Velingkar and many other commentators allude to the ‘cult of the personality’—a figure like the kings and queens of olden times—in Parrikar’s functioning and rise to power. In fact, all politics in Goa operates through the ‘cult of the personality’. The constituent or the voter is expected to be beholden to the politician in a patron-client relationship, while in a democracy such a relationship is theoretically and legally not necessary. Parrikar, though the best example, is not the only one who assiduously cultivated his own cult. Others, like Madkaikar too, cultivated their own cults.

Whether driven by naked ambition, a greed for power, the persistence of their supporters, or social circumstances, politicians like D’Souza, Madkaikar, and Parrikar enable and sustain a politics of the ‘cult of the personality’. This leaves truly little room for efficient leadership to emerge and thrive. Rather than having leaders who lead, we only have rulers who want power and nothing but power. These rulers, in fact, serve those who fund their campaigns more than the people who vote for them. As such the most important function of democratic politics—to govern society efficiently and look after the welfare of each of its members—becomes a marginal issue in the grand scheme of cutthroat power struggles.

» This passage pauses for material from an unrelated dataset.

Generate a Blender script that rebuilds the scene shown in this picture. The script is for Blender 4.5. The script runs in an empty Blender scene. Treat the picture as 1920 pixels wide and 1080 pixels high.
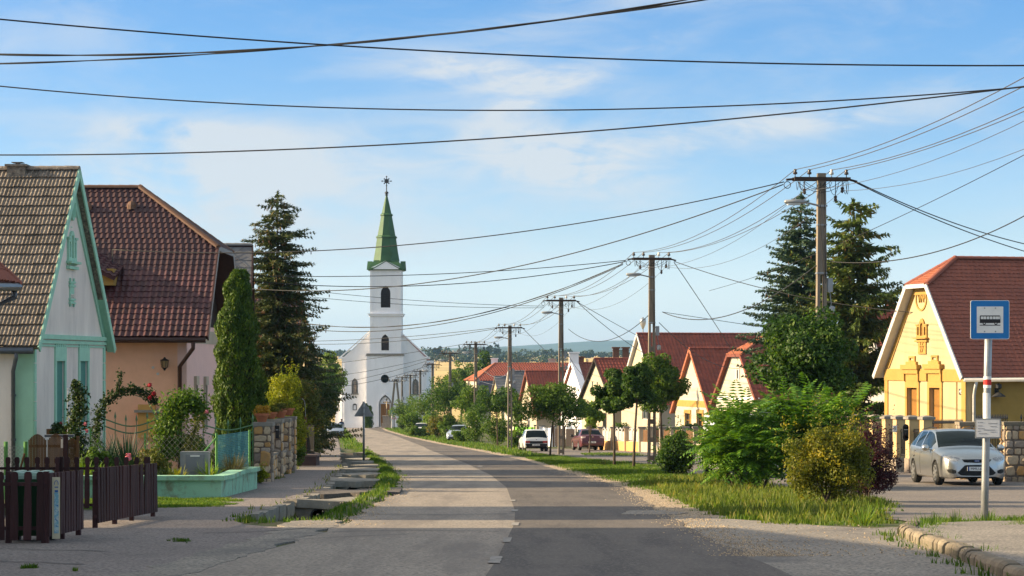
import bpy,math,random
import numpy as np
from mathutils import Vector,Matrix,geometry
from mathutils.bvhtree import BVHTree
R_=math.radians
SC=bpy.context.scene
COL=SC.collection
rng=np.random.default_rng(7)
random.seed(7)
# ---- camera, sky, sun, exposure
F=4000.0;EYE=1.6;HZ=680.0
cd=bpy.data.cameras.new('camera');cam=bpy.data.objects.new('camera',cd);COL.objects.link(cam)
cam.location=(0,0,EYE);cam.rotation_euler=(R_(90),0,0)
cd.sensor_width=36;cd.lens=36*F/1920;cd.shift_y=(HZ-540)/1920
cd.clip_start=0.5;cd.clip_end=30000
SC.camera=cam
SUN_EL=20;SUN_AZ=3.0
W=bpy.data.worlds.new('World');SC.world=W;W.use_nodes=True
wn,wl=W.node_tree.nodes,W.node_tree.links
wn.clear()
def wnode(t,**k):
 n=wn.new(t)
 for a,b in k.items():setattr(n,a,b)
 return n
wout=wnode('ShaderNodeOutputWorld');wbg=wnode('ShaderNodeBackground')
sky=wnode('ShaderNodeTexSky',sky_type='NISHITA',sun_disc=False)
sky.sun_elevation=R_(SUN_EL);sky.sun_rotation=R_(-90+SUN_AZ)
sky.altitude=0;sky.air_density=1.0;sky.dust_density=1.0;sky.ozone_density=1.0
tc=wnode('ShaderNodeTexCoord')
def wmath(op,a,b=None,clamp=False):
 n=wnode('ShaderNodeMath',operation=op);n.use_clamp=clamp
 for i,v in enumerate((a,b)):
  if v is None:continue
  if isinstance(v,(int,float)):n.inputs[i].default_value=v
  else:wl.new(v,n.inputs[i])
 return n.outputs[0]
sep=wnode('ShaderNodeSeparateXYZ');wl.new(tc.outputs['Generated'],sep.inputs[0])
dx,dy,dz=sep.outputs
# the blue of the clear sky deepens within view; higher up it is brightened and warmed as added fill
hsv=wnode('ShaderNodeHueSaturation');wl.new(sky.outputs[0],hsv.inputs['Color'])
hsv.inputs['Saturation'].default_value=1.0;hsv.inputs['Value'].default_value=1.0;hsv.inputs['Hue'].default_value=0.5
elev=wmath('MAXIMUM',dz,0.0)
ramp=wnode('ShaderNodeValToRGB');wl.new(elev,ramp.inputs[0])
cr=ramp.color_ramp
cr.elements[0].position=0.0;cr.elements[0].color=(1.6,1.62,2.3,1)
cr.elements[1].position=1.0;cr.elements[1].color=(4.0,2.8,1.75,1)
for p_,c_ in((0.02,(1.25,1.38,1.95)),(0.06,(0.72,0.89,1.28)),(0.105,(0.46,0.69,1.06)),(0.174,(0.31,0.59,0.97)),(0.34,(1.45,1.25,1.0)),(0.6,(2.6,1.95,1.35))):
 e=cr.elements.new(p_);e.color=(*c_,1)
mulc=wnode('ShaderNodeMix',data_type='RGBA',blend_type='MULTIPLY');mulc.inputs[0].default_value=1.0
wl.new(hsv.outputs[0],mulc.inputs[6]);wl.new(ramp.outputs[0],mulc.inputs[7])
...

Think about Parrikar’s compromises with the casino and mining companies which have almost destroyed the rivers and forests and think also about his belief in Hindutva which has furthered the already existing social and communal fractures in Goan society. To think, then, of Parrikar’s legacy as an indispensable leader and cult figure is to realize the damage done by cult figures to the social fabric, culture, environment, and polity.

One of the reasons why the ‘cult of the personality’ marks our electoral politics is because our society is fundamentally stratified by caste and class. The severely stratified society makes it easier for politicians from dominant groups to become godfathers to leaders from the Bahujan underclass. The leaders from the Bahujan underclass find it difficult to rise and survive unless they compromise with the agendas of their groups. The result is dismal for a democratic polity: subaltern groups are further marginalized and minoritized simultaneously with environmental and cultural destruction.

In life and in death, the careers and legacies of politicians have lasting scars on the landscape, the culture of the land, and the future of the polity.